Cinquantaquattromila. Sono i potenziali casi di revenge porn, e di estorsione sessuale, che Facebook ha dovuto analizzare. Non in un anno, ma in un singolo mese. Una mole enorme che mette in luce tutte le difficoltà che incontrano i moderatori della rete di Mark Zuckerberg. È quanto emerge spulciando sempre più a fondo i “Facebook Files”, cioè i documenti riservati della piattaforma ottenuti dal Guardian. Una serie di linee guida che il team deposto a decidere cosa vediamo e cosa no in bacheca deve rispettare quando fa fronte a post violenti, al terrorismo, o ai fake. E, ovviamente, anche al sesso e alla pornografia.

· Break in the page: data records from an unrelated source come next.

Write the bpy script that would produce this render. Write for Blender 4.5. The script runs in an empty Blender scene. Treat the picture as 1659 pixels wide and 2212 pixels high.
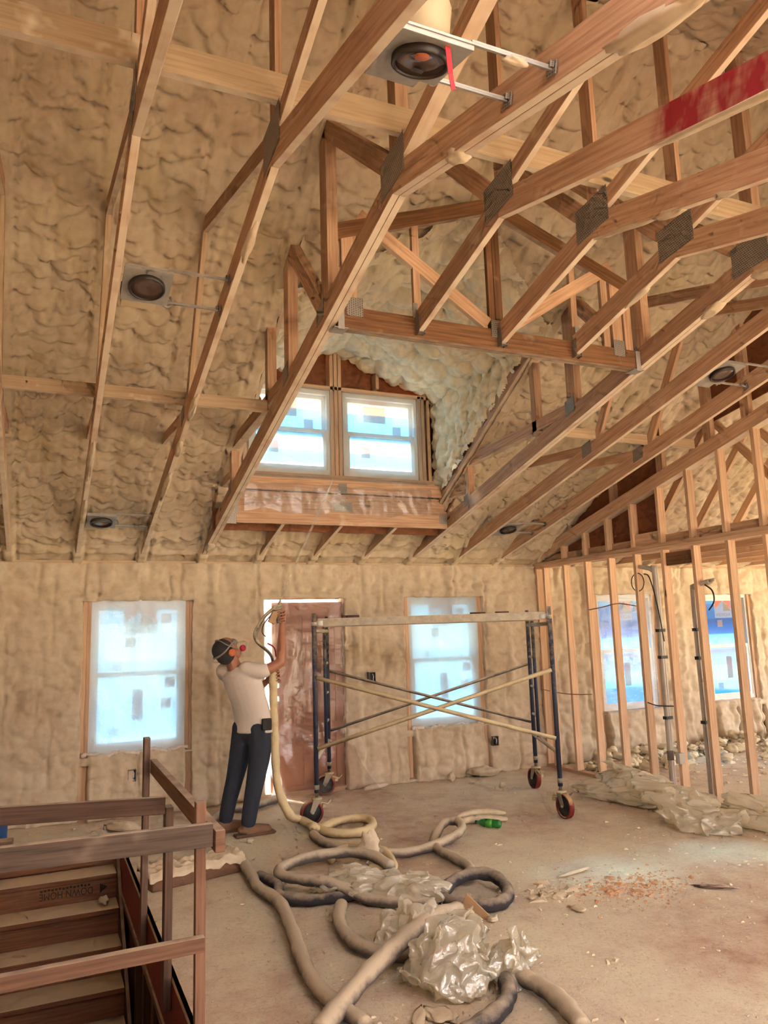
import bpy, math, random
import numpy as np
from mathutils import Vector, Matrix

RND = random.Random(11)
C = bpy.context.scene.collection
SC = bpy.context.scene

# ------------------------------------------------------------------ camera
FPX = 1646.8
YAW, PITCH, ROLL = .4211, .1584, -.0310
CAM = Vector((0, -8.1878, 1.6723))
_f = Vector((math.sin(YAW)*math.cos(PITCH), math.cos(YAW)*math.cos(PITCH), math.sin(PITCH)))
_r = Vector((math.cos(YAW), -math.sin(YAW), 0))
_u = _r.cross(_f)
RT = math.cos(ROLL)*_r + math.sin(ROLL)*_u
UP = -math.sin(ROLL)*_r + math.cos(ROLL)*_u
FW = _f
cd = bpy.data.cameras.new('camera')
cd.sensor_fit = 'VERTICAL'; cd.sensor_height = 24; cd.lens = FPX/2212*24
cd.clip_start = .05; cd.clip_end = 400
cam = bpy.data.objects.new('camera', cd); C.objects.link(cam)
cam.matrix_world = Matrix(((RT.x, UP.x, -FW.x, CAM.x), (RT.y, UP.y, -FW.y, CAM.y), (RT.z, UP.z, -FW.z, CAM.z), (0, 0, 0, 1)))
SC.camera = cam

# ------------------------------------------------------------------ sky, sun, exposure
SC.view_settings.view_transform = 'Standard'
SC.view_settings.look = 'None'
SC.view_settings.gamma = 1
SC.view_settings.use_curve_mapping = False
SC.view_settings.exposure = 0.45
SC.cycles.use_denoising = True
SC.cycles.use_light_tree = False
SC.cycles.use_adaptive_sampling = True
SC.cycles.adaptive_threshold = .13
SC.cycles.adaptive_min_samples = 14
SC.cycles.max_bounces = 10
SC.cycles.diffuse_bounces = 3
SC.cycles.transparent_max_bounces = 10
SC.cycles.sample_clamp_indirect = 6
SC.cycles.caustics_reflective = False
SC.cycles.caustics_refractive = False
W = bpy.data.worlds.new('sky'); SC.world = W; W.use_nodes = True
wn = W.node_tree.nodes; wl = W.node_tree.links
sky = wn.new('ShaderNodeTexSky'); sky.sky_type = 'NISHITA'; sky.sun_disc = False
sky.sun_elevation = math.radians(49); sky.sun_rotation = math.radians(-20); sky.air_density = 1.0; sky.dust_density = 3.0
SKY_STRENGTH = 1.9
wn['Background'].inputs['Strength'].default_value = SKY_STRENGTH
hs = wn.new('ShaderNodeHueSaturation'); hs.inputs['Saturation'].default_value = .18
wl.new(sky.outputs[0], hs.inputs['Color'])
wm = wn.new('ShaderNodeMix'); wm.data_type = 'RGBA'; wm.blend_type = 'MULTIPLY'; wm.inputs[0].default_value = 1; wm.inputs[7].default_value = (1, .975, .94, 1)
wl.new(hs.outputs[0], wm.inputs[6])
wl.new(wm.outputs[2], wn['Background'].inputs['Color'])
sd = bpy.data.lights.new('sun', 'SUN'); sd.energy = 85.0; sd.angle = math.radians(7); sd.color = (1, .90, .74)
sun = bpy.data.objects.new('sun', sd); C.objects.link(sun)
sun.rotation_euler = Vector((1.5, -2.9, -3.75)).to_track_quat('-Z', 'Y').to_euler()
sun.location = (0, 5, 12)

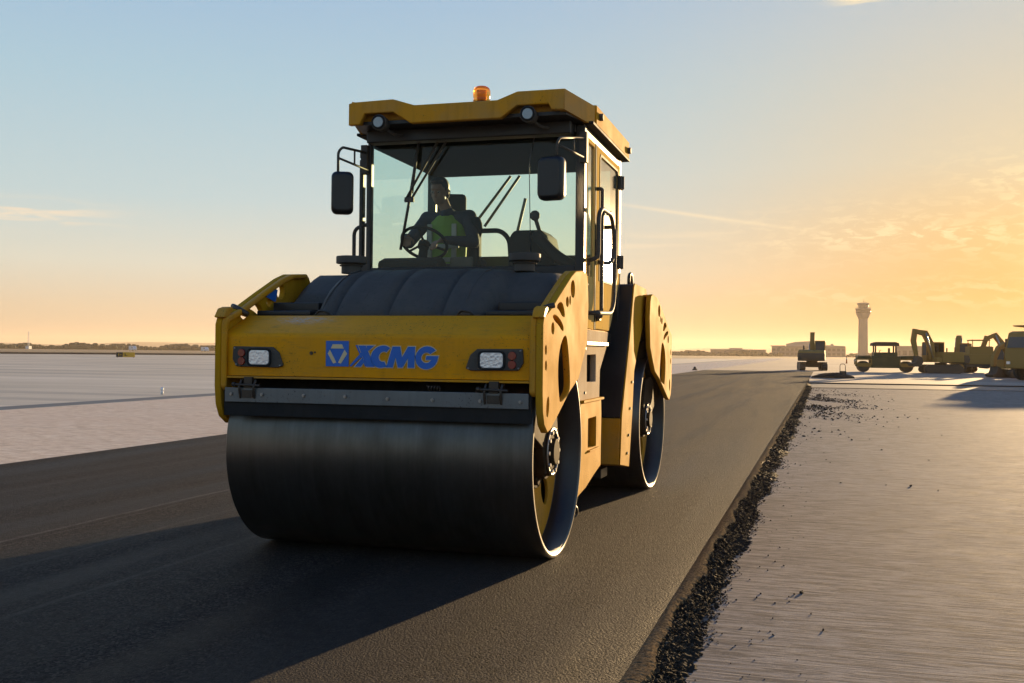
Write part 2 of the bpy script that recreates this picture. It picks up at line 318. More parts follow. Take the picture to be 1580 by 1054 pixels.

Adesso sappiamo, per esempio, che Facebook consente espressioni generiche di desiderio sessuale, l’importante è che non vengano forniti i dettagli. Sì a foto di baci a bocca aperta, sesso simulato e anche attività sessuali pixellate. No a immagini esplicite, quando segnalate dagli utenti. Ma – in questo caso – ancor più delle regole arbitrarie e opinabili, a impressionare sono i numeri di chi sfrutta la piattaforma per forme di vendetta sessuale. Per la precisione, i documenti ottenuti dal Guardian mostrano che a gennaio i moderatori hanno segnalato ai loro superiori 51.300 potenziali casi di revenge porn, cioè la diffusione di scatti senza veli destinati a umiliare e danneggiare la persona ritratta. A questi si aggiungono 2,450 casi potenziali di “sextortion”, definito come un tentativo di estorcere denaro, o altre foto compromettenti, a un individuo.
La rete sociale ha aggiornato le proprie regole comunitarie e impiegato l’intelligenza artificiale per fermare la condivisione selvaggia di questo tipo di contenuti. Ma la strada da fare è ancora tanta, considerato che la cyber vendetta sessuale coinvolge sempre più persone. Eppure in Italia, come negli Usa, “non esistono fattispecie penali specifiche relative al fenomeno”, ha spiegato a Repubblica l’avvocato Fulvio Sarzana. Chi compie questi atti viene indagato, a seconda dei casi, per diffamazione (articolo 595 del codice penale) o per trattamento illecito dei dati personali (articolo 167 del codice privacy). Non, però, per reati di natura sessuale. Ma a mancare, per Sarzana, è “l’introduzione, anche per via legislativa, di uno strumento di rimozione rapida delle foto o dei video dalla rete, circoscritto a dei casi ben definiti e sotto il controllo di un giudice. Per evitare una rimozione massiva di contenuti e al tempo stesso consentire alle vittime di questa forma di ritorsione di tutelarsi immediatamente”.